Texas A&M Galveston Marine Scientist Named Montague-Center for Teaching Excellence Scholar

Dr. Pete van HengstumDr. Pete van Hengstum, Assistant Professor in the Department of Marine Sciences, has been named the 2017-2018 Texas A&M University at Galveston Montague-Center for Teaching Excellence Scholar.

The Montague-Center for Teaching Excellence Scholars Program was initiated in 1991 as a cornerstone effort to provide leadership and services that contribute to the improvement of teaching quality at Texas A&M University.  Each academic college annually selects one tenure-track developing faculty member as their Montague-Center for Teaching Excellence Scholar.  This person receives a $6,500 grant to research and develop innovative teaching techniques with outcomes made available to other faculty through the Center for Teaching Excellence.

"Since joining Texas A&M Galveston in autumn of 2013, Pete has been a whirlwind of positive energy in his interactions with all members of the campus community," said Dr.
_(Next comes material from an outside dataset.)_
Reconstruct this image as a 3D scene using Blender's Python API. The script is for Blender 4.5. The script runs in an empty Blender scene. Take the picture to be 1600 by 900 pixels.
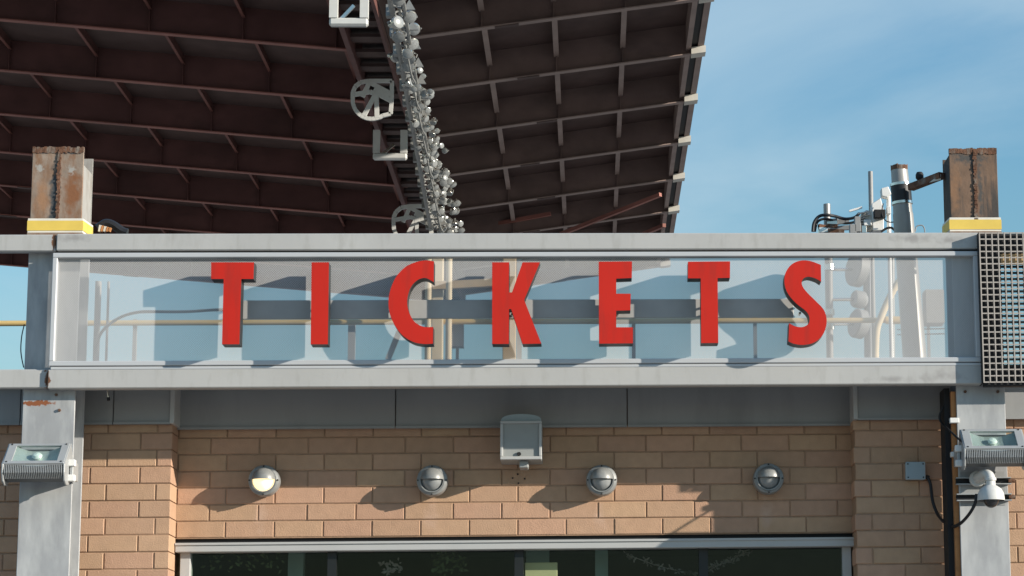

Kyeong Park, department head of Marine Sciences at Texas A&M Galveston.  "Dr. van Hengstum's passion for teaching and engaging undergraduate students is clearly evidenced in his re-vitalization of the geoscience curriculum at Texas A&M Galveston.  Pete has brought a modern earth system approach to teaching geosciences on our campus, and he anchors his teaching with state-of-the-art advances from the scientific literature."

He has received a career total exceeding $2 million in research grants from national and international agencies, such as the National Science Foundation, the National Sciences and Engineering Research Council of Canada, and the Dalio Explore Foundation.  With this funding, Dr. van Hengstum has expanded the capability to collect unique sediment records from deep sinkholes and blueholes to investigate climate change, tropical landscape ecology and environmental change, and the periodicity of intense hurricane activity and droughts over the past 10,000 years.

Dr. van Hengstum will use his award to develop and implement inquiry-based teaching approaches and curriculum at the junior level at TAMUG.  "I benefited tremendously from inquiry-based teaching during my undergraduate study at McMaster University," says Dr. van Hengstum, "which pioneered inquiry-based teaching in the 1960's. This teaching approach develops skills in self-directed learning, a characteristic that promotes future success in all graduates."